Si mon cher ange parvient à faire chasser le monstre qui déshonore la littérature depuis si longtemps, les gens de lettres lui devront une statue. Je demande pardon à M. Coqueley ; mais un avocat plaide furieusement contre lui-même quand il se fait l’approbateur de Fréron : c’est se faire le receleur de Cartouche. On le dit parent de monsieur le procureur général : son parent devait bien lui dire qu’il se déshonorait. On ne connaît pas toutes les scélératesses de Fréron. C’est lui qui a répandu dans Paris la calomnie contre les Calas. Il a voulu engager un des gueux avec lesquels il s’enivre à faire des vers sur les prétendus aveux de la pauvre Viguière[1]. Je suis bien fâché que la vérité se soit trop tôt découverte. Il fallait laisser parler et triompher les Frérons pendant quinze jours, et ensuite montrer leur turpitude. Les colombes n’ont pas eu la prudence du serpent[2].

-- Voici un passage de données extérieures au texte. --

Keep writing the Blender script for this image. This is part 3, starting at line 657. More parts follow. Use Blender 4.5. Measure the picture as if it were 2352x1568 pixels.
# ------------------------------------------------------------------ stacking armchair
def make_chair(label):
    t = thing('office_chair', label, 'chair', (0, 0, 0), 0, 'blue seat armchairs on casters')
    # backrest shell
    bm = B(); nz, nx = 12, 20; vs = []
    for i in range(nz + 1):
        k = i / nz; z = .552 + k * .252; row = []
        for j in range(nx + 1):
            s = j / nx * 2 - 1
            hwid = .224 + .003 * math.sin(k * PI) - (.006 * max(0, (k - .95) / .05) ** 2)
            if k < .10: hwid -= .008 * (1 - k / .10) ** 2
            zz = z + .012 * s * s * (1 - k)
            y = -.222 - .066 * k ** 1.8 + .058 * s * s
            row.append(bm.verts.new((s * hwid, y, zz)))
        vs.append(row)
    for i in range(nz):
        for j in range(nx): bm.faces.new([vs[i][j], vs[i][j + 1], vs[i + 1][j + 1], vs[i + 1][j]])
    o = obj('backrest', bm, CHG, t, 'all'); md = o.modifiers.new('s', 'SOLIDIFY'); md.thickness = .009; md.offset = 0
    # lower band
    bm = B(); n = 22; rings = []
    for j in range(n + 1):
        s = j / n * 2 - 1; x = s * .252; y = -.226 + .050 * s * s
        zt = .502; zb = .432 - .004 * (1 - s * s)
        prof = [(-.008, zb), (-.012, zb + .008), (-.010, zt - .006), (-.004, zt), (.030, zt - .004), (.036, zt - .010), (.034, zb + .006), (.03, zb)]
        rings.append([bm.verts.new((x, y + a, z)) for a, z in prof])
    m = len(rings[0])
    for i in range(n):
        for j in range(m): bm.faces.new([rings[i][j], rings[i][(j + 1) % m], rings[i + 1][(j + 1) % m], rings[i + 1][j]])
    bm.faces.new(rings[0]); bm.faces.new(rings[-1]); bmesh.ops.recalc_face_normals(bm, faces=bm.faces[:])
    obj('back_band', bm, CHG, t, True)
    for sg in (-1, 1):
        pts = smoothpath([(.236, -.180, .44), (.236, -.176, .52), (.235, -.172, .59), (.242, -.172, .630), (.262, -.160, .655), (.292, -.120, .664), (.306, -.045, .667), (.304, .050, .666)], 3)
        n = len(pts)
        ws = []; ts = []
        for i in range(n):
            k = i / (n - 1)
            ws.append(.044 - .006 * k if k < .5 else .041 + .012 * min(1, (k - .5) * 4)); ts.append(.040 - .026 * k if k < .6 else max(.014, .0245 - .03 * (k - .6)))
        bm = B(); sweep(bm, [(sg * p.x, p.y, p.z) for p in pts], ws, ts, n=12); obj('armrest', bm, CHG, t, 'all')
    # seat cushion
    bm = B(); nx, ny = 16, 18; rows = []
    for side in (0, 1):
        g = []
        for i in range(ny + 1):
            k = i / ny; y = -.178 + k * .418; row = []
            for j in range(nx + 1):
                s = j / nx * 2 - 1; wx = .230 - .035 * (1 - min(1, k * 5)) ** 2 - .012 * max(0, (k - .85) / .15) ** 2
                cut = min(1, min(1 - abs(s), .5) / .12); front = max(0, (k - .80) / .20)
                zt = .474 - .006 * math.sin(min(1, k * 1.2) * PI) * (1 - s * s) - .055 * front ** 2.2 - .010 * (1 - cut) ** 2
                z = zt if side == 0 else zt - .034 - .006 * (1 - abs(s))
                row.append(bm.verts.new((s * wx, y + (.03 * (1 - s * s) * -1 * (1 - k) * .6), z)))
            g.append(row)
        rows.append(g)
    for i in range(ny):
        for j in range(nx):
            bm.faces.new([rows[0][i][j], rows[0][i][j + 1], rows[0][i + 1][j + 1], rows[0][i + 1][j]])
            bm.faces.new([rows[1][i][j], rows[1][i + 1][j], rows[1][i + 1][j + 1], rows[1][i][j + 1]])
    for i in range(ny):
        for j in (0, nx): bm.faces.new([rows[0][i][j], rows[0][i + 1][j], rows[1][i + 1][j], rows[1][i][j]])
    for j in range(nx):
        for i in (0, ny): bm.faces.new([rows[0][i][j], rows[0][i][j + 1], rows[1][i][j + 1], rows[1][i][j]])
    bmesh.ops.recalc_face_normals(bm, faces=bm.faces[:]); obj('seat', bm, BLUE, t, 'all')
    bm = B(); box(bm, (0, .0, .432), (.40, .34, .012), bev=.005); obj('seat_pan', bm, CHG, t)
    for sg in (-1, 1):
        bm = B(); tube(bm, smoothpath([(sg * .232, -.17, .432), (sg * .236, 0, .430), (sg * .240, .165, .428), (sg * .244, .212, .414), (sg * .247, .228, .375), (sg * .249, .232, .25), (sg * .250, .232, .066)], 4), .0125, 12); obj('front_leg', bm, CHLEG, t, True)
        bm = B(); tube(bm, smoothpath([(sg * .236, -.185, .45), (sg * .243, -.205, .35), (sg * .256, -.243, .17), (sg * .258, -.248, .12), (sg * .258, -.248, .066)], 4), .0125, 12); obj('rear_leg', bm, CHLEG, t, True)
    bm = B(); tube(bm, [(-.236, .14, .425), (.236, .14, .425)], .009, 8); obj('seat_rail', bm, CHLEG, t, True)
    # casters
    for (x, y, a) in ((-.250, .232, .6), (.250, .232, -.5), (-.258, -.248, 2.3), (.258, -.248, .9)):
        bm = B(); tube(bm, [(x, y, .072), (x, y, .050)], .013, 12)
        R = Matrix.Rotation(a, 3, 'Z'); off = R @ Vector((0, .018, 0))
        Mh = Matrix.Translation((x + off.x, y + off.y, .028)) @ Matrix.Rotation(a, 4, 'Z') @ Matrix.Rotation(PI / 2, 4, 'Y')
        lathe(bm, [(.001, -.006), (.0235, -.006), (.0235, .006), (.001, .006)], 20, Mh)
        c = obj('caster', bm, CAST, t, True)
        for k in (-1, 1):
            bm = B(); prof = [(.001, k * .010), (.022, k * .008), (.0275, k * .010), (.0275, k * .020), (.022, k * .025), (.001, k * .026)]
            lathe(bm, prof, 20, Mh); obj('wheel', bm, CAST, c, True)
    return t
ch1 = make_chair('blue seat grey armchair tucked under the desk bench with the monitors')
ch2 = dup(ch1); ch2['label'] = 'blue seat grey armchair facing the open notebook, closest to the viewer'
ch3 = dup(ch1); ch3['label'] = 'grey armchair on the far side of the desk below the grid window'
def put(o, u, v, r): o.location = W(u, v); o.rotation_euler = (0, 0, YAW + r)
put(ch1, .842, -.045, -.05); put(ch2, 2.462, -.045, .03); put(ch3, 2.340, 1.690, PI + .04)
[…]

Déployez vos ailes, mes anges ; jetez le diable dans l’abîme, et tirez les Scythes du tombeau.

Respect et tendresse.

6840. — À M. DE BELMONT[3],
à bordeaux.
13 avril 1767, à Ferney.

Nouveaux changements dans la tragédie des Scythes[4].

Acte Ier, scène i (édition des Cramer) :

L’olivier à la main devant nous se présente…

  1. C’était la servante de Calas ; voyez lettre 6823.
  2. Matthieu, x, 16.
  3. Publié dans les Annales de la Faculté des lettres de Bordeaux, n° 3 (1880) par M. Barkhausen, d’après l’original, qui appartient à M. J. -E. Péry, notaire honoraire à Bordeaux.
  4. Nous nous bornerons à indiquer, sans les transcrire, les variantes qui sont dans notre texte, tome VI, page 332.